Book Review: Time and Again (Time #1) by Jack Finney (four stars)
“Has it occurred to you that we may all be nuts, and that you’ve wandered into an immense booby-hatch?” “That’s why I joined up.” “Good; obviously you’re the type we need.”
Excellent story. May be fantasy, historical fiction, humor, social commentary, or romance, but not science fiction, though that’s what most people call it. Folks learn to time travel by positive thinking. Kind of like Dorothy without ruby slippers. Well developed, well written. Lots of neat trivia about 1880s New York City. “This kind of research becomes time-wasting foolishness, but fun,” Finney. Fun reading, too.
‘We don’t care very much about what happens to our poor, but the nineteenth century cared even less, it seems to me.’
Published in 1970. A time capsule of life that is as remote to many current readers as the Middle Ages. Even the differences between 1970 and now are striking.

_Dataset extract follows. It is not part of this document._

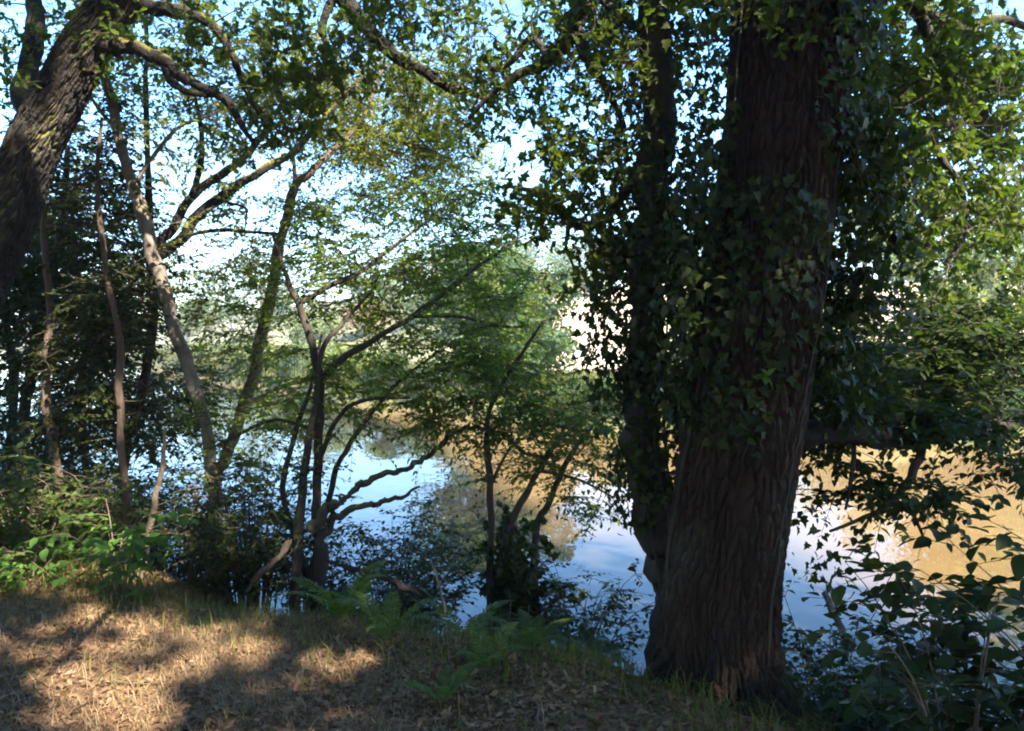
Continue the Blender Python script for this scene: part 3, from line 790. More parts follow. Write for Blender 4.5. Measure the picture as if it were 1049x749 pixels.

Nice illustrations. Logic and continuity gaps, but they hardly spoil the fun. Many unsupported opinions but that’s why people write science fiction, or whatever this is. New Yorkers will enjoy it most.
‘He developed and printed his own films; there were a couple dozen of them strung out on a line like a washing.’
Quibbles. Photography in 1882 was expensive, awkward, and stinky. Unlikely someone would do it in their boarding house room. Travelers seem locked in place and time, except when they’re not. Almost like wishing on a star. Several dateline anachronisms. The protagonist doesn’t understand what low profile means; he calls attention to himself at every turn.
‘It is becoming more and more certain, as science uses an almost brand-new ability to pull apart the deepest puzzles of the universe, that we need not and should not necessarily do something only because we’ve learned how.’
“In the [Somewhere in Time movie], [Christopher] Reeve’s character consults with a Dr. Finney …, a time travel theorist. This is a deliberate nod to author Jack Finney, whose novel Time and Again, published five years before Richard Matheson’s 1975 novel Bid Time Return, on which this film is based, features an almost identical theory on the mechanics of time travel.” Wikipedia
‘If in my own time I couldn’t stand by and allow the life of a girl I knew and liked to be destroyed if I could prevent it, I finally knew that I couldn’t do it here either.’